Date: Oct 26, 2011  |  Written by Jason Dodge  |  Posted Under: News  |  DISQUS With Us: No comments yet

IGN Combat Preview SWTOR

Articles continue to fly off the keyboards of the press, and today we get another one from IGN where they preview the combat of SWTOR.

I know that the intention behind the system is to make you consider whether you would rather use a special skill right that second or build up more of your class resource in order to pile on the damage a little later. The issue I take, I think, is that my basic attack didn’t have damage anywhere near comparable to even some of my weaker resource-using skills. It didn’t seem to scale very well, and it made swinging my Lightsaber at a group of droids feel more like wagging a twig.

The author goes on to explain the lack of auto attack and the feeling of that while playing. Instead of sitting there doing nothing and watching some numbers crawl up the screen, players are expected to use a keypress every time they expect to do something. The author then goes on to explain a quick observation of the Trooper vs. the Jedi Knight.

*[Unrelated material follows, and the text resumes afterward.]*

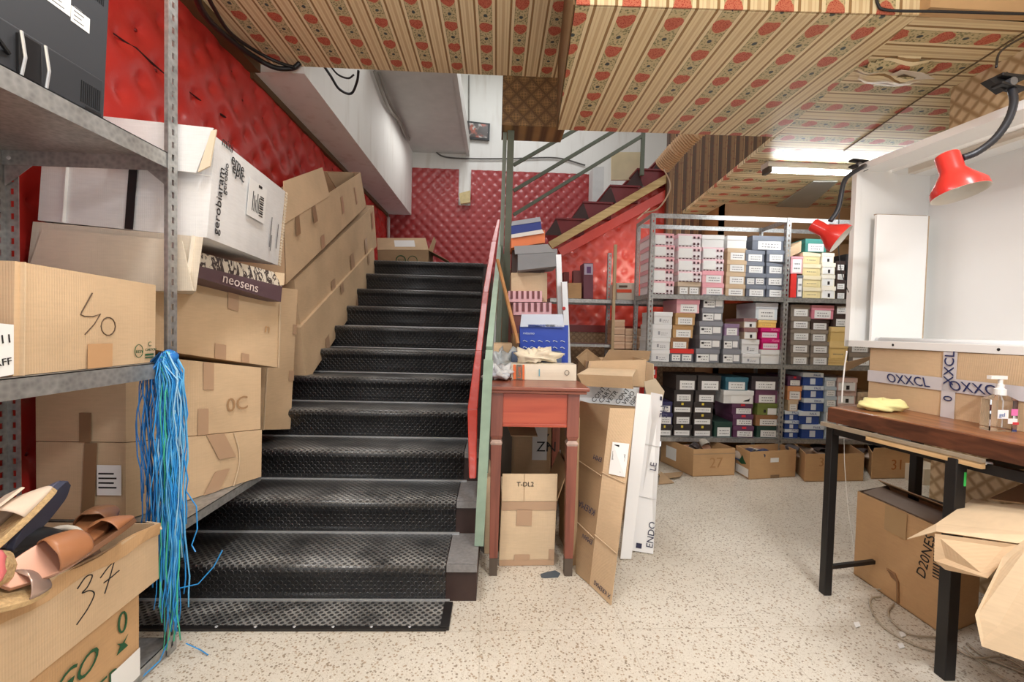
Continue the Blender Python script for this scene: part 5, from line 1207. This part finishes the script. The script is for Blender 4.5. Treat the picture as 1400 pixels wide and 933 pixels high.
# carton with dark flaps behind it
q=[V((1.93,2.42,1.03)),V((2.40,2.42,1.03)),V((2.40,2.42,1.14)),V((1.93,2.42,1.14))]
mb=MB(); mb.sheet(px((1156,496),(1196,486),(1196,489),(1157,508),Y=2.6),.005); pass
oc=obj('flap',mb,CBD,c.t)
# sanitiser bottle
def glass():
    m=Mt('clear_plastic'); m.col((.97,.98,.98)).set(rough=.03,trans=1.0); m.b.inputs['IOR'].default_value=1.35; return m.m
CL=glass()
o_=at(1364,588,Z=ZB+.001); o_=V((o_.x-.0,o_.y,ZB+.001))
t=thing('sanitizer_bottle','clear square pump bottle of hand sanitiser on the bench before the taped carton','bottle',o_)
hw=.055; hh=.115
mb=MB(); 
def rr_(w,dd): return [(w,dd-.012),(w-.012,dd),(-w+.012,dd),(-w,dd-.012),(-w,-dd+.012),(-w+.012,-dd),(w-.012,-dd),(w,-dd+.012)]
for (z0,s0,z1,s1) in ((0,1,hh,1),(hh,1,hh+.018,.35)):
    A=[o_+V((x*s0,y*s0,z0)) for x,y in rr_(.050,.030)]; B=[o_+V((x*s1,y*s1,z1)) for x,y in rr_(.050,.030)]; 
    n0=len(mb.v); mb.v+=A+B; n=8; mb.f+=[(n0+i,n0+(i+1)%n,n0+n+(i+1)%n,n0+n+i) for i in range(n)]; mb.mi+=[0]*n
    if z0==0: mb.f.append(tuple(n0+i for i in reversed(range(n)))); mb.mi.append(0)
    else: mb.f.append(tuple(n0+n+i for i in range(n))); mb.mi.append(0)
# weld
obj('bottle_body',mb,CL,t)
mb=MB(); mb.prism([o_+V((x*.93,y*.9,.004)) for x,y in rr_(.050,.030)],(0,0,.03)); obj('gel',mb,CL,t) if 0 else None
mb=MB(); mb.lathe([(.018,0),(.018,.022),(.011,.026),(.011,.04),(.007,.042),(.007,.060)],o_+V((0,0,hh+.016)),seg=16); mb.box((o_.x-.045,o_.y-.008,o_.z+hh+.075),(o_.x+.018,o_.y+.008,o_.z+hh+.088)); mb.tube([o_+V((0,0,.012)),o_+V((0,0,hh+.02))],.003,6); obj('pump',mb,WHITE,t,smooth=False)
fb=Face(o_+V((-.045,-.031,.02)),o_+V((.045,-.031,.02)),o_+V((.045,-.031,.10)),o_+V((-.045,-.031,.10)))
obj('label',fb.patch(.05,.35,.5,.75,.001),P(240,240,242),t); obj('label',fb.patch(.62,.5,.9,.8,.001),P(232,120,180),t); obj('label',fb.patch(.5,.12,.9,.36,.001),P(240,240,240),t); obj('label',fb.patch(.7,.08,.95,.2,.002),P(206,60,70),t); text('printing','gel',fb(.1,.45,.002),fb.u,fb.v,.02,P(90,120,170),t)
# yellowish cloth
p=at(1210,563,Z=ZB); cl=crumpled('cleaning_cloth','crumpled pale yellow cloth at the far end of the bench','cloth',p.x+.01,p.y+.03,ZB+.001,.075,P(232,224,158,rough=.85,var=.06),12,.2,(1.35,.9,.42))
# ---------------------------------------------------------------- white cabinet box standing on the carton
cbn=thing('white_display_cabinet','open fronted white cabinet standing on the long carton against the right wall','cabinet',(2.1,1.6,zt2))
zc0=zt2+.002
A=V((1.885,2.33,zc0)); Bd=(at(1400,475,Z=zc0+.01)-A); dirc=V((.10,-1,0)).normalized(); Ln=1.35; E=A+dirc*Ln; nx_=V((1,.10,0)).normalized(); dep=.46; H_=.95; th=.02
CW=P(236,236,234,rough=.35,var=.02,vs=3); CG=P(222,222,220,rough=.4,var=.03,vs=3)
up=V((0,0,1))
def slab(o,u,v,n,mat,name,**k): mb=MB(); mb.hexa([o,o+u,o+u+v,o+v,o+n,o+u+n,o+u+v+n,o+v+n]); return obj(name,mb,mat,cbn,bevel=.002,**k)
slab(A,dirc*Ln,nx_*dep,up*th,CG,'bottom_panel'); slab(A,nx_*dep,up*H_,dirc*th,CW,'side_panel'); slab(A+nx_*dep,dirc*Ln,up*H_,-nx_*th,CW,'back_panel')
slab(A+up*(H_-th)+nx_*.0,dirc*Ln,nx_*.16,up*th,CW,'top_panel'); slab(A+up*(H_-th)+nx_*.20,dirc*Ln,nx_*.26,up*th,CW,'top_panel')
slab(A+up*(H_)-nx_*.02,dirc*Ln,-up*.035,nx_*.02,CW,'front_rail'); slab(A-nx_*.012,dirc*Ln,up*.035,nx_*.012,CW,'front_rail')
slab(A-nx_*.012-dirc*.004,dirc*.03,up*(H_-.03),nx_*.03,CW,'front_post')
# inner loose white board with worn brown edge
mb=MB(); o_=A+dirc*.06+nx_*.07+up*.03; u_=nx_*.27+dirc*.03; mb.hexa([o_,o_+u_,o_+u_+up*.66,o_+up*.66,o_+dirc*.014,o_+u_+dirc*.014,o_+u_+up*.66+dirc*.014,o_+up*.66+dirc*.014]); ib=obj('loose_board',mb,P(244,244,243,rough=.25,var=.01),label='loose white board leaning inside the far end of the white cabinet',cat='board',bevel=.001)
mb=MB(); mb.hexa([o_+u_,o_+u_+nx_*.006,o_+u_+up*.66+nx_*.006,o_+u_+up*.66,o_+u_+dirc*.015,o_+u_+nx_*.006+dirc*.015,o_+u_+up*.66+nx_*.006+dirc*.015,o_+u_+up*.66+dirc*.015]); obj('raw_edge',mb,P(186,164,138,var=.3,vs=30),ib)
mb=MB(); mb.bar(o_+up*.662,o_+u_+up*.662,.014,.005); obj('raw_edge',mb,P(170,150,130,var=.3,vs=30),ib)
# loose tube on the cabinet floor
a=A+dirc*.10+nx_*.10+up*(th+.017); b=A+dirc*.86+nx_*.035+up*(th+.017); mb=MB(); mb.tube([a,b],.016,12); lt=obj('fluorescent_tube',mb,P(226,228,230,rough=.2),label='unlit white fluorescent tube lying on the cabinet bottom',cat='tube',smooth=True)
mb=MB(); mb.tube([b,b+(b-a).normalized()*.02],.017,12); mb.tube([a,a-(b-a).normalized()*.02],.017,12); obj('cap',mb,ALU,lt)
mb=MB(); mb.hexa([A+nx_*.21+up*(H_-th-.03)+dirc*.1,A+nx_*.25+up*(H_-th-.03)+dirc*.1,A+nx_*.25+up*(H_-th)+dirc*.1,A+nx_*.21+up*(H_-th)+dirc*.1]+[p_+dirc*1.0 for p_ in (A+nx_*.21+up*(H_-th-.03),A+nx_*.25+up*(H_-th-.03),A+nx_*.25+up*(H_-th),A+nx_*.21+up*(H_-th))]); obj('batten',mb,P(214,206,194,var=.2),cbn)
for s_ in (.28,.72,.9):
    mb=MB(); mb.lathe([(0,.001),(.006,.001),(.006,0)],A-nx_*.0125+dirc*Ln*s_*.7+up*.018,axis=(-1,0,0),seg=8); obj('screw_hole',mb,INK,cbn)
# ---------------------------------------------------------------- red clip lamps
REDP=P(214,52,46,rough=.3,var=.03,coat=.3); NECK=P(48,50,56,rough=.35,metal=.3)
def lamp(label,clamp,neck,tip,mouth,r,cdir,k=1):
    """tip = closed end of the shade, mouth = centre of the opening"""
    t=thing('clip_lamp',label,'lamp',clamp)
    pts=spl(neck); rad=[.0105*k+.0008*(i%2) for i in range(len(pts))]; mb=MB(); mb.tube(pts,rad,10); obj('gooseneck',mb,NECK,t,smooth=True)
    ax=(mouth-tip); L=ax.length; ax.normalize()
    prof=[(0,.0),(r*.40,.0),(r*.44,L*.03),(r*.44,L*.42),(r*.62,L*.58),(r*.97,L*.84),(r*1.0,L),(r*.96,L),(r*.92,L*.84),(r*.58,L*.6),(r*.38,L*.45),(0,L*.40)]
    mb=MB(); mb.lathe(prof[:7],tip,ax,32); obj('shade',mb,REDP,t,smooth=True)
    mb=MB(); mb.lathe(prof[6:],tip,ax,32); obj('shade_lining',mb,P(206,202,194,rough=.4),t,smooth=True)
    mb=MB(); mb.lathe([(0,L*.5),(r*.2,L*.52),(r*.34,L*.64),(r*.36,L*.72),(r*.25,L*.82),(0,L*.86)],tip,ax,16); obj('bulb',mb,P(236,234,226,rough=.2),t,smooth=True)
    mb=MB(); c=V(clamp); u=V(cdir).normalized(); s_=nx_
    mb.bar(c-u*.05*k+up*.012,c+u*.035*k+up*.018,.034*k,.012); mb.bar(c-u*.05*k-up*.03,c+u*.035*k-up*.012,.034*k,.010); obj('clamp_jaw',mb,IRON,t,bevel=.003)
    mb=MB(); mb.tube([c-V((-.0,.0,0))+V((0,-.02*k,-.008)),c+V((0,.02*k,-.008))],.013*k,10); obj('clamp_spring',mb,P(120,122,126,rough=.3,metal=.6),t)
    return t
c_=at(1172,222,X=1.875)
c_=V((1.875,at(1172,222,X=1.875).y,A.z+H_+.01))
nk=[c_+V((.03,-.02,-.012)),at(1178,229,Y=2.2),at(1161,240,Y=2.18),at(1153,252,Y=2.17),at(1146,285,Y=2.16),at(1135,303,Y=2.17)]
lamp('red clip lamp on black gooseneck clamped at the far end of the white cabinet',c_,nk,at(1111,307,Y=2.20),at(1150,327,Y=2.12),.073,(-1,0,0))
mb=MB(); mb.tube(spl([at(1150,250,Y=2.2),at(1147,300,Y=2.19),at(1146,330,Y=2.19),at(1150,370,Y=2.19),at(1160,400,Y=2.21)]),.002,5); obj('lamp_cord',mb,BLACK,label='thin black cord trailing below the far red clip lamp',cat='cord')
c_=at(1382,118,X=1.9); 
YB=1.60
nk=[at(1383,120,Y=YB),at(1386,140,Y=YB-.02),at(1378,165,Y=YB-.03),at(1360,190,Y=YB-.03),at(1336,208,Y=YB-.02),at(1316,216,Y=YB)]
lamp('red clip lamp clamped nearer on the cabinet rim, its shade pointing down',at(1377,112,Y=YB),nk,at(1294,212,Y=YB+.02),at(1313,265,Y=YB-.02),.083,(-1,0,0),1.15)
mb=MB(); t_=[at(1352,108,Y=YB),at(1377,98,Y=YB),at(1392,108,Y=YB),at(1374,124,Y=YB)]; mb.sheet(t_,.03); obj('clamp_head',mb,IRON,label='black clamp head of the nearer red lamp gripping the cabinet rim',cat='clamp')
# cables on ceiling right
def cable(label,pts,r=.006,mat=None,name='cable',cat='cable',**k):
    mb=MB(); mb.tube(spl(pts,8),r,7); return obj(name,mb,mat or BLACK,label=label,cat=cat,smooth=True,**k)
cable('black cable stapled along the top of the papered soffit front',[at(1198,-20,Y=1.85),at(1200,5,Y=1.845),at(1215,14,Y=1.84),at(1290,16,Y=1.80),at(1400,19,Y=1.76),at(1450,20,Y=1.74)],.0055)
cable('black cable running down from the ceiling to the nearer clip lamp',[at(1420,45,Y=1.75),at(1397,52,Y=1.70),at(1376,64,Y=1.66),at(1365,75,Y=1.63),at(1362,92,Y=1.60)],.004)
# ---------------------------------------------------------------- open cartons lower right
a,b=at(1167,785,Z=.002),at(1291,870,Z=.002); zt3=at(1174,672,X=a.x,Y=None).z if 0 else None
tl=at(1174,672,Y=a.y); tr=at(1288,728,Y=b.y); hh_=(tl.z+tr.z)/2
q=[a,b,V((b.x+.0,b.y,tr.z)),V((a.x,a.y,tl.z))]
c=Carton('big open brown carton with handle hole on the floor below the bench',q,(.245,.09,0),CBO,open_=True)
c.tape(c.F,.36,.72,.60,.99,P(178,146,104,rough=.35)); c.F.text('D20NES',.80,.42,.06,INK,c.t,rot=80,name='lettering')
mb=MB()
for i in range(14):
    p_=c.F.patch(.87,.50+i*.030,.99,.51+i*.030+.004*(i%3),.002); mb.add(p_.v,p_.f)
obj('barcode',mb,INK,c.t)
mb=MB(); f=c.F; mb.tube([f(.42,.30,.002),f(.50,.30,.004),f(.54,.24,.005),f(.55,.12,.005),f(.55,.02,.003)],.006,6); mb.prism([f(.40,.31,.001),f(.50,.31,.001),f(.54,.22,.001),f(.46,.24,.001)],f.n*.0012); obj('handle_hole',mb,P(140,104,70),c.t)
c.flap(c.B(1,1),c.B(0,1),V((-.10,-.04,.05)),CBD); c.flap(c.L(0,1),c.L(1,1),V((.10,.02,-.02)),P(110,90,74)); c.panel('flap',[c.F(.05,1,-.01),c.F(.95,1,-.01),c.F(.95,.97,-.01)+V((.15,.06,.02)),c.F(.05,.97,-.01)+V((.15,.06,.02))],P(126,106,90))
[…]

It didn’t help that the Knight has so few area-of-effect attack options, at least before level 20. In The Old Republic, most of the enemies you fight come in small groups. This is a design choice intended to make your character feel powerful from the get-go, but it ended up having the opposite effect after I saw what classes like the Trooper were capable of. My Jedi Knight had a single ability that damaged multiple targets, and the damage wasn’t particularly high. If so much of the combat didn’t emphasize multiple targets so heavily this wouldn’t have been an issue. The Knight also didn’t get any powerful crowd control, which made questing alone somewhat frustrating at times, and made me more reliant on my companion for mass killing power. Yes, the Knight (and especially the Guardian advanced class I chose) is meant for tanking in group situations, but BioWare may need to introduce skills that are more viable for solo-play or may risk discouraging low-level dedicated tanks.

It looks like Bioware has some balancing to do, at least from the perspective of this IGN Staff Writer. However, as we found out at NYCC, the developers are still putting out new builds and don’t seem to be slowing down!